## TASK DESCRIPTION:
Give the number of lines that hold the string "parts". Nothing else is needed.

## SOURCE EXCERPT:
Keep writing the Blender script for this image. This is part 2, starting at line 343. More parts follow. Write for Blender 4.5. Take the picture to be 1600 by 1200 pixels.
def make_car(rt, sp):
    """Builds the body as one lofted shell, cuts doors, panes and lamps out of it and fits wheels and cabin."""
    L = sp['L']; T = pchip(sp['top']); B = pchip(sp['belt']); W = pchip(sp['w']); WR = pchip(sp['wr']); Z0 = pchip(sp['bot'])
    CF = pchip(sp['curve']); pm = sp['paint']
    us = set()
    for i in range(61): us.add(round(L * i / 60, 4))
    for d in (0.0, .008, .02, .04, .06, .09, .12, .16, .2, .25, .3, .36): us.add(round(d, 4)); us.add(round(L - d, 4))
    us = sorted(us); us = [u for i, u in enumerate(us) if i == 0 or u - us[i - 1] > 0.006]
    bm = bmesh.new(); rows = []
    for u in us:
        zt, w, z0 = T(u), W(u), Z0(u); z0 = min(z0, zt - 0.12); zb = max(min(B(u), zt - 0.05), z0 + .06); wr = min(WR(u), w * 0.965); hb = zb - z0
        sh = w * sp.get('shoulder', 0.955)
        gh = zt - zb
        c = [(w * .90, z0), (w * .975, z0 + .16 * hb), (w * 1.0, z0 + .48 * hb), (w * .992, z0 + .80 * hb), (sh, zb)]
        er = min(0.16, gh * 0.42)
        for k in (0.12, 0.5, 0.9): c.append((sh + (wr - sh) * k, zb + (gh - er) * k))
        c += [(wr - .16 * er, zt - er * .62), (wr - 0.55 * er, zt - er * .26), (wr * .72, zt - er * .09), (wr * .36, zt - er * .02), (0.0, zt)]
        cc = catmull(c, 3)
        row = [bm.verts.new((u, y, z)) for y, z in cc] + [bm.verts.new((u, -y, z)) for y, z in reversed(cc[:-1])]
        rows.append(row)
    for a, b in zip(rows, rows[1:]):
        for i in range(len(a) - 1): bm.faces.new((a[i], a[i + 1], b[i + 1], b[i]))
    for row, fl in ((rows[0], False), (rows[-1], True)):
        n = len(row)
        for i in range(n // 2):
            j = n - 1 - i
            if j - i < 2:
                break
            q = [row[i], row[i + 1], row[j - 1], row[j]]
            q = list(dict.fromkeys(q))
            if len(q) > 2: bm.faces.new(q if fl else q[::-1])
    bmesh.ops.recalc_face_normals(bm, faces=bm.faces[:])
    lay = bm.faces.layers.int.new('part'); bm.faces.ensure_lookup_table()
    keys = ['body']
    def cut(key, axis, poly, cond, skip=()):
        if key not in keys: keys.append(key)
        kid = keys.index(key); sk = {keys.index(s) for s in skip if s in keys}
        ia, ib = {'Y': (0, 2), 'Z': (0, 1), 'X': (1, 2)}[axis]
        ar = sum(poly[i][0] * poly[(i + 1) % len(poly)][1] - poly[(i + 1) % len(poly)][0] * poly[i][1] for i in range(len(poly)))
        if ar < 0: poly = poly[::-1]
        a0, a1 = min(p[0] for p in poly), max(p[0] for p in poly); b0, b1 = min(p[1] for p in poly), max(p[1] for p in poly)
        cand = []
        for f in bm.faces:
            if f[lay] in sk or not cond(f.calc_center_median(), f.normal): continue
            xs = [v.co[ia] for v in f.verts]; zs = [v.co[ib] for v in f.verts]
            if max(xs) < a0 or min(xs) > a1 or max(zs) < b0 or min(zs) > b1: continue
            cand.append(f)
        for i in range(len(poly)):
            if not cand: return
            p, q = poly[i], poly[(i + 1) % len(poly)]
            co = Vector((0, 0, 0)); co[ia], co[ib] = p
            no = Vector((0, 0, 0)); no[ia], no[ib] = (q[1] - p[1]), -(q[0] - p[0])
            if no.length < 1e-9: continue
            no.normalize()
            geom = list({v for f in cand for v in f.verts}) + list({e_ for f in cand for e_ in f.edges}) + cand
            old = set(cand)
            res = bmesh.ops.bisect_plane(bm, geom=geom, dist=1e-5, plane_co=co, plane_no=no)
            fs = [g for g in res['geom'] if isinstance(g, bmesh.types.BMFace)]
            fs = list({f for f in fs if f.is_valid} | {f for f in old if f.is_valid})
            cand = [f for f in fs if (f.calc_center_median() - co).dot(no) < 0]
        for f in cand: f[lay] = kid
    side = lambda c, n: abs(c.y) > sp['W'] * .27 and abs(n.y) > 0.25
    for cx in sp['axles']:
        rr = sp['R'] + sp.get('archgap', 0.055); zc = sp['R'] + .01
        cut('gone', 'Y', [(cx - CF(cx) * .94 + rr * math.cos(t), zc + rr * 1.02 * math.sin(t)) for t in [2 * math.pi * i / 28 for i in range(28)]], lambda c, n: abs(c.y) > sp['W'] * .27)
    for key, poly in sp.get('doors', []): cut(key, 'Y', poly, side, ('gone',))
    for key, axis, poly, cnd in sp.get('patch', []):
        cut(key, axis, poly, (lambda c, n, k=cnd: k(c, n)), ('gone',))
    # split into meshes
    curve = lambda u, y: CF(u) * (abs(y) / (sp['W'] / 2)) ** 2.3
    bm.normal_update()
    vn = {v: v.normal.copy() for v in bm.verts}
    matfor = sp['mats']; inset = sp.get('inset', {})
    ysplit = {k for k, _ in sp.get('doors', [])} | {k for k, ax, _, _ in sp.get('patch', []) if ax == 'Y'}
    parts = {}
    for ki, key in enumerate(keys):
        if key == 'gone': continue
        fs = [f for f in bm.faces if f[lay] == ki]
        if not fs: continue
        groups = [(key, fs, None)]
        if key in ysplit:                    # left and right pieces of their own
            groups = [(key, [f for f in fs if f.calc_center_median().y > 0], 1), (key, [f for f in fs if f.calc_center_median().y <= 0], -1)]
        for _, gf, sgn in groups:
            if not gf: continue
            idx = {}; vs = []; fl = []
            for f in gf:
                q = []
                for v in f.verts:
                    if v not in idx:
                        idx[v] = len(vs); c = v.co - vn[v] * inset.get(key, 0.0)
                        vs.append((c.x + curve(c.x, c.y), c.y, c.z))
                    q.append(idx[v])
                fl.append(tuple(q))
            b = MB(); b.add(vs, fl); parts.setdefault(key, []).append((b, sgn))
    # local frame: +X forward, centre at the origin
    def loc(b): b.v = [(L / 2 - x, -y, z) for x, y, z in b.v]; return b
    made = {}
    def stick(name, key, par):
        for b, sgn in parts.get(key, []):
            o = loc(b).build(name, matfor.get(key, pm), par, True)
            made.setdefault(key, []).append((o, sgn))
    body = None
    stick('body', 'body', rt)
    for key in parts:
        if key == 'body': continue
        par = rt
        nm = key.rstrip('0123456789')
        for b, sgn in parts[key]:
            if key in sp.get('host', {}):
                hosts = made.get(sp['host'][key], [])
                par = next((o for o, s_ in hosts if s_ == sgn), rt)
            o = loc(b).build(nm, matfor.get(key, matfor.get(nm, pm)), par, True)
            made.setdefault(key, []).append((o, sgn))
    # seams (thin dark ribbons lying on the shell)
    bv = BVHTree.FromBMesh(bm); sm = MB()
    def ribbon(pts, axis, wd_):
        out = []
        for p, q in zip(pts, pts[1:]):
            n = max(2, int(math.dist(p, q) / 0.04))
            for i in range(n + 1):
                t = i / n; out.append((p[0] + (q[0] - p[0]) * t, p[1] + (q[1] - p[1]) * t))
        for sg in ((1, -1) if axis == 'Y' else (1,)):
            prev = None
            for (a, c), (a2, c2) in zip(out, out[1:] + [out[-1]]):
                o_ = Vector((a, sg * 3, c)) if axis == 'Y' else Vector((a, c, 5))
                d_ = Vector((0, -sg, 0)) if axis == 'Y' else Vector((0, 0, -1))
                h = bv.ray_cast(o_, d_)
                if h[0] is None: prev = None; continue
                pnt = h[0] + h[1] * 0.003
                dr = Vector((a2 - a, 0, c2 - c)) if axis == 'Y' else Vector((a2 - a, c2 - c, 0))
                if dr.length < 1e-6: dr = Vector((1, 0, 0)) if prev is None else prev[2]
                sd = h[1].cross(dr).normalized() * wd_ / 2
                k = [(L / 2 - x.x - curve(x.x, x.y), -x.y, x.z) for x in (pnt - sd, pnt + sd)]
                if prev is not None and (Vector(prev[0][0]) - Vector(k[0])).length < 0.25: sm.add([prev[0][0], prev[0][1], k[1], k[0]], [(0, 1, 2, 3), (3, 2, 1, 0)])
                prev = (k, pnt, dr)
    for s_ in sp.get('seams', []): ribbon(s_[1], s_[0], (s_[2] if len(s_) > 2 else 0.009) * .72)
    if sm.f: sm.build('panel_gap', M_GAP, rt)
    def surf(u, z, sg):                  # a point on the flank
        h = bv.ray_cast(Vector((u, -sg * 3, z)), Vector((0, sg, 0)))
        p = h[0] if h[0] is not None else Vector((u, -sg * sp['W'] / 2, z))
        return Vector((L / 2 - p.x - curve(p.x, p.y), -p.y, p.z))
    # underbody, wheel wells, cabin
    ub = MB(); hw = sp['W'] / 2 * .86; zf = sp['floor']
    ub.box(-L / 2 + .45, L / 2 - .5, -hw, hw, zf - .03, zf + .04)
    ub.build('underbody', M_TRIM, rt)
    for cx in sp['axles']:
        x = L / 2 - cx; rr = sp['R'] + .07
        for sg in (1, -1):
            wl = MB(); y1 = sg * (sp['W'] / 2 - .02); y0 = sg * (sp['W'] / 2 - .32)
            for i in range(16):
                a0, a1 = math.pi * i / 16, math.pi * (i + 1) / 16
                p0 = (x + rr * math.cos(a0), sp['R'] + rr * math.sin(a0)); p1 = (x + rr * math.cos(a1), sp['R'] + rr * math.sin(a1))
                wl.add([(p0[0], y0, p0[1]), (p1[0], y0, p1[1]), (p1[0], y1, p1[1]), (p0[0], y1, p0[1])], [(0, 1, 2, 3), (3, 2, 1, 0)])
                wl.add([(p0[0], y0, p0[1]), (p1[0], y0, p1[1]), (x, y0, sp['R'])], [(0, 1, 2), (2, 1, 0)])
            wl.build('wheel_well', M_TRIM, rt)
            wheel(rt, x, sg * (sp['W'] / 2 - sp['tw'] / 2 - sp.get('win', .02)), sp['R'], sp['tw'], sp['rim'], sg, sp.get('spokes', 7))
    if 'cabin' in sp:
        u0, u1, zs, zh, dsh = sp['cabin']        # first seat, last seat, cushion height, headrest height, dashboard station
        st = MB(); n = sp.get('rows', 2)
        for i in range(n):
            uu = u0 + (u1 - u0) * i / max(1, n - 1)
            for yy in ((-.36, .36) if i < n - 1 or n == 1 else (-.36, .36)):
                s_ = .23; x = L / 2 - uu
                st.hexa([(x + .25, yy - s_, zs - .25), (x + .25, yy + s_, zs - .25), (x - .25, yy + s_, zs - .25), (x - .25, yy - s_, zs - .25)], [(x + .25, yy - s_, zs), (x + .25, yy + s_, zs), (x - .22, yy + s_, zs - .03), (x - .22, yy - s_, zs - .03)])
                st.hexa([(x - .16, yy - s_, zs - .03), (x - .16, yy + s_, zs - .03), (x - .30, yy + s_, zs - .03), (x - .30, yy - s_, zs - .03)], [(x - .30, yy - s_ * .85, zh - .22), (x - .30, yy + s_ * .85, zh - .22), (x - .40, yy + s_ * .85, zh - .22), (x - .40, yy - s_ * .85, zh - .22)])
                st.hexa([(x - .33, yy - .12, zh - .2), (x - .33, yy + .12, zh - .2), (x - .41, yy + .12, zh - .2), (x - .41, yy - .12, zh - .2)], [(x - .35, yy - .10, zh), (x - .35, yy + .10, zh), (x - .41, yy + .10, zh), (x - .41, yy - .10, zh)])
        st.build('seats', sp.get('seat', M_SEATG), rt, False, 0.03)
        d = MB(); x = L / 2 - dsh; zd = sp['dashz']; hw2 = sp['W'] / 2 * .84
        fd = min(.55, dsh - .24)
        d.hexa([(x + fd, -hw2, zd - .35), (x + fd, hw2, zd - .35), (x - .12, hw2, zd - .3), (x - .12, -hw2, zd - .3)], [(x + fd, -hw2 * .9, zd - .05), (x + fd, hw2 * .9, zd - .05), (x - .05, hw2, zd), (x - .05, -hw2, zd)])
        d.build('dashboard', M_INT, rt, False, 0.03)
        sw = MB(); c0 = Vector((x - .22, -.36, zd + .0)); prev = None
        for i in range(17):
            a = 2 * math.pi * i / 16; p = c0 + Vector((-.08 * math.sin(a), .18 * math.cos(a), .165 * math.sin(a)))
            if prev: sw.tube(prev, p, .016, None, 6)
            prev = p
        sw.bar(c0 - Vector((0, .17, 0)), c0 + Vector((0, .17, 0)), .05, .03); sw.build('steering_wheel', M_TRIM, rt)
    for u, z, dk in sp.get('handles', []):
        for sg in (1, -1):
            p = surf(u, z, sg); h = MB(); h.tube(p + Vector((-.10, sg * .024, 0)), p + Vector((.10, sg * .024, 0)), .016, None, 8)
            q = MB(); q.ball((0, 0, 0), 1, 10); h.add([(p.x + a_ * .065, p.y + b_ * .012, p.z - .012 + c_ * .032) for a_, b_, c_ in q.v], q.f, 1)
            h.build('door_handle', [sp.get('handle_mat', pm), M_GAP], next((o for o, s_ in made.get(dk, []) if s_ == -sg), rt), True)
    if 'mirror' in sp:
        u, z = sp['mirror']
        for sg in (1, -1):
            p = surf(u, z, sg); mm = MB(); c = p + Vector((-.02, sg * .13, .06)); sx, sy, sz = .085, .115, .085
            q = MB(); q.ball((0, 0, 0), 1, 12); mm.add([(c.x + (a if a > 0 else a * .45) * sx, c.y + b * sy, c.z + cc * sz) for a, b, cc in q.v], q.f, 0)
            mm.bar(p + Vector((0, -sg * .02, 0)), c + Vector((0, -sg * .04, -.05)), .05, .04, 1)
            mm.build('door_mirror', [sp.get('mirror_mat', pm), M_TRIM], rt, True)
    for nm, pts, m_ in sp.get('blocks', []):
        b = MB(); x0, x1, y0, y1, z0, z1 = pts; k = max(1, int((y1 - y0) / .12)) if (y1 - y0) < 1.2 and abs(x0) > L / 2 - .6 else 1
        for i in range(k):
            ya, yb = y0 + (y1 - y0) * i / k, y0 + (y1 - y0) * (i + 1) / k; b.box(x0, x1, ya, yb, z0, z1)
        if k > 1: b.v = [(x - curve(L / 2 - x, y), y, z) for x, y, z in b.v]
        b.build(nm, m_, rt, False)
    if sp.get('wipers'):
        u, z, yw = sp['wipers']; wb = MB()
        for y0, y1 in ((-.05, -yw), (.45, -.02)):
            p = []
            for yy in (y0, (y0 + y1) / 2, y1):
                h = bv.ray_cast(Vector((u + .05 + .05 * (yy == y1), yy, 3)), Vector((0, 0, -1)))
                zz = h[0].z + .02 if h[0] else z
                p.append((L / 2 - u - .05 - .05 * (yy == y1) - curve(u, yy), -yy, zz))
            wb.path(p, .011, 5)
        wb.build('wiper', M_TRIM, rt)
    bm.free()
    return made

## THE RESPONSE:
6